DESCRIPTION OF THE TASK
Your task is to copy the material exactly.

SUPPLIED INFORMATION
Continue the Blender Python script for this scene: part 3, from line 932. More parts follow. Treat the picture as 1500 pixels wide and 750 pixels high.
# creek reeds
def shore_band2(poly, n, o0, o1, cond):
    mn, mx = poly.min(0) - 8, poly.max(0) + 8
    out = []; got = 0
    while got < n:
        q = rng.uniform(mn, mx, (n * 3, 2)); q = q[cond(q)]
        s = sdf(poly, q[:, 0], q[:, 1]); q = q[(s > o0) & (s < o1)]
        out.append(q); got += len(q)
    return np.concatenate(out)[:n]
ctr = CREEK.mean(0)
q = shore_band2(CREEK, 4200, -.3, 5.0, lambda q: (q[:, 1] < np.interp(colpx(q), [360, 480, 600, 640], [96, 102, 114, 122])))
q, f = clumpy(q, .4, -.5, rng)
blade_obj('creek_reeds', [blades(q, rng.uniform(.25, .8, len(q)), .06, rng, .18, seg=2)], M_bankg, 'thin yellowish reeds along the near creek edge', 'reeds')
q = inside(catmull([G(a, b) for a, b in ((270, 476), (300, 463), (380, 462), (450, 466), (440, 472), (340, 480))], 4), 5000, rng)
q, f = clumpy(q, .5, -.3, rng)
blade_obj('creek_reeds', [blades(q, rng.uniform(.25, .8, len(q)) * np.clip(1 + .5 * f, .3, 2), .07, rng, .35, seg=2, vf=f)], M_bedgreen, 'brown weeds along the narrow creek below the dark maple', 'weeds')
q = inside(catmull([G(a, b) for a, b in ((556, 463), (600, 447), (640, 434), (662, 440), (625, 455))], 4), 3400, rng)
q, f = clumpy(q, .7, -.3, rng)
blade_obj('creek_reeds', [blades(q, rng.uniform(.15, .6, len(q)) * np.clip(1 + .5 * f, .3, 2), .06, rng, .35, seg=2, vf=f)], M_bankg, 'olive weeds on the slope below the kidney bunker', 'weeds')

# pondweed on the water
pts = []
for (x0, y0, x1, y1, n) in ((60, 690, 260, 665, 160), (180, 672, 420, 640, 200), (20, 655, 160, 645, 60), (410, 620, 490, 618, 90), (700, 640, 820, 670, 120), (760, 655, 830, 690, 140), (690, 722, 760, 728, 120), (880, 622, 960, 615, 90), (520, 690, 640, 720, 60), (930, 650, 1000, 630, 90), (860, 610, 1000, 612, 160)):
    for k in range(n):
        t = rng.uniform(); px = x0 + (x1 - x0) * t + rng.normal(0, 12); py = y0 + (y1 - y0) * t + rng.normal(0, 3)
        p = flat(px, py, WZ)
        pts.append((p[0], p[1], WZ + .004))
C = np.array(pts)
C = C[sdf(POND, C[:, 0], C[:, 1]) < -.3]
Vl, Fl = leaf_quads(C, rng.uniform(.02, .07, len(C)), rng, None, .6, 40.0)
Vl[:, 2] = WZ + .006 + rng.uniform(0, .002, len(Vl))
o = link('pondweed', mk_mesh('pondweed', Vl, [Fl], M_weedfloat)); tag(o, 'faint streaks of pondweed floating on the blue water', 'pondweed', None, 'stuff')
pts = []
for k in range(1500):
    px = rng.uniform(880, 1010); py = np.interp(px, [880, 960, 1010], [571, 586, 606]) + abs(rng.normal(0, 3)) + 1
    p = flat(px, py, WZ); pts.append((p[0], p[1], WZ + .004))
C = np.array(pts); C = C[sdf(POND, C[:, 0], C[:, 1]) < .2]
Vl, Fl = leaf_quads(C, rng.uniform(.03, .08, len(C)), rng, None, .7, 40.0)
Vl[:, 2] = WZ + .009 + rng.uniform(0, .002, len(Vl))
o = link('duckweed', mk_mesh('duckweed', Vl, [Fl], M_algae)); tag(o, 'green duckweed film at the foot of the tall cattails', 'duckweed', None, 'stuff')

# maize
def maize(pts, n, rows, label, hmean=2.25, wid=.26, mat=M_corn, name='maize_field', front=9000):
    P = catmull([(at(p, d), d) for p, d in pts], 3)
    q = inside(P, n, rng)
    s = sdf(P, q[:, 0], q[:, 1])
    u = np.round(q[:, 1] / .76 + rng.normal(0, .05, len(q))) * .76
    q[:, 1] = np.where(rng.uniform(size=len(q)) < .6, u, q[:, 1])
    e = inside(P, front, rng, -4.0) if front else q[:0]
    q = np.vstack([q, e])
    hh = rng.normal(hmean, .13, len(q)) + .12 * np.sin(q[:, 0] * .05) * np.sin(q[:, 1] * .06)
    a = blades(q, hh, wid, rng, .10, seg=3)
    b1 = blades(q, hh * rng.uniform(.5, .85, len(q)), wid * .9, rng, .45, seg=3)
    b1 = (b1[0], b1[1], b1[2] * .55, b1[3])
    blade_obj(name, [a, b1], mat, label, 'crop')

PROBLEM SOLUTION
Continue the Blender Python script for this scene: part 3, from line 932. More parts follow. Treat the picture as 1500 pixels wide and 750 pixels high.
# creek reeds
def shore_band2(poly, n, o0, o1, cond):
    mn, mx = poly.min(0) - 8, poly.max(0) + 8
    out = []; got = 0
    while got < n:
        q = rng.uniform(mn, mx, (n * 3, 2)); q = q[cond(q)]
        s = sdf(poly, q[:, 0], q[:, 1]); q = q[(s > o0) & (s < o1)]
        out.append(q); got += len(q)
    return np.concatenate(out)[:n]
ctr = CREEK.mean(0)
q = shore_band2(CREEK, 4200, -.3, 5.0, lambda q: (q[:, 1] < np.interp(colpx(q), [360, 480, 600, 640], [96, 102, 114, 122])))
q, f = clumpy(q, .4, -.5, rng)
blade_obj('creek_reeds', [blades(q, rng.uniform(.25, .8, len(q)), .06, rng, .18, seg=2)], M_bankg, 'thin yellowish reeds along the near creek edge', 'reeds')
q = inside(catmull([G(a, b) for a, b in ((270, 476), (300, 463), (380, 462), (450, 466), (440, 472), (340, 480))], 4), 5000, rng)
q, f = clumpy(q, .5, -.3, rng)
blade_obj('creek_reeds', [blades(q, rng.uniform(.25, .8, len(q)) * np.clip(1 + .5 * f, .3, 2), .07, rng, .35, seg=2, vf=f)], M_bedgreen, 'brown weeds along the narrow creek below the dark maple', 'weeds')
q = inside(catmull([G(a, b) for a, b in ((556, 463), (600, 447), (640, 434), (662, 440), (625, 455))], 4), 3400, rng)
q, f = clumpy(q, .7, -.3, rng)
blade_obj('creek_reeds', [blades(q, rng.uniform(.15, .6, len(q)) * np.clip(1 + .5 * f, .3, 2), .06, rng, .35, seg=2, vf=f)], M_bankg, 'olive weeds on the slope below the kidney bunker', 'weeds')

# pondweed on the water
pts = []
for (x0, y0, x1, y1, n) in ((60, 690, 260, 665, 160), (180, 672, 420, 640, 200), (20, 655, 160, 645, 60), (410, 620, 490, 618, 90), (700, 640, 820, 670, 120), (760, 655, 830, 690, 140), (690, 722, 760, 728, 120), (880, 622, 960, 615, 90), (520, 690, 640, 720, 60), (930, 650, 1000, 630, 90), (860, 610, 1000, 612, 160)):
    for k in range(n):
        t = rng.uniform(); px = x0 + (x1 - x0) * t + rng.normal(0, 12); py = y0 + (y1 - y0) * t + rng.normal(0, 3)
        p = flat(px, py, WZ)
        pts.append((p[0], p[1], WZ + .004))
C = np.array(pts)
C = C[sdf(POND, C[:, 0], C[:, 1]) < -.3]
Vl, Fl = leaf_quads(C, rng.uniform(.02, .07, len(C)), rng, None, .6, 40.0)
Vl[:, 2] = WZ + .006 + rng.uniform(0, .002, len(Vl))
o = link('pondweed', mk_mesh('pondweed', Vl, [Fl], M_weedfloat)); tag(o, 'faint streaks of pondweed floating on the blue water', 'pondweed', None, 'stuff')
pts = []
for k in range(1500):
    px = rng.uniform(880, 1010); py = np.interp(px, [880, 960, 1010], [571, 586, 606]) + abs(rng.normal(0, 3)) + 1
    p = flat(px, py, WZ); pts.append((p[0], p[1], WZ + .004))
C = np.array(pts); C = C[sdf(POND, C[:, 0], C[:, 1]) < .2]
Vl, Fl = leaf_quads(C, rng.uniform(.03, .08, len(C)), rng, None, .7, 40.0)
Vl[:, 2] = WZ + .009 + rng.uniform(0, .002, len(Vl))
o = link('duckweed', mk_mesh('duckweed', Vl, [Fl], M_algae)); tag(o, 'green duckweed film at the foot of the tall cattails', 'duckweed', None, 'stuff')

# maize
def maize(pts, n, rows, label, hmean=2.25, wid=.26, mat=M_corn, name='maize_field', front=9000):
    P = catmull([(at(p, d), d) for p, d in pts], 3)
    q = inside(P, n, rng)
    s = sdf(P, q[:, 0], q[:, 1])
    u = np.round(q[:, 1] / .76 + rng.normal(0, .05, len(q))) * .76
    q[:, 1] = np.where(rng.uniform(size=len(q)) < .6, u, q[:, 1])
    e = inside(P, front, rng, -4.0) if front else q[:0]
    q = np.vstack([q, e])
    hh = rng.normal(hmean, .13, len(q)) + .12 * np.sin(q[:, 0] * .05) * np.sin(q[:, 1] * .06)
    a = blades(q, hh, wid, rng, .10, seg=3)
    b1 = blades(q, hh * rng.uniform(.5, .85, len(q)), wid * .9, rng, .45, seg=3)
    b1 = (b1[0], b1[1], b1[2] * .55, b1[3])
    blade_obj(name, [a, b1], mat, label, 'crop')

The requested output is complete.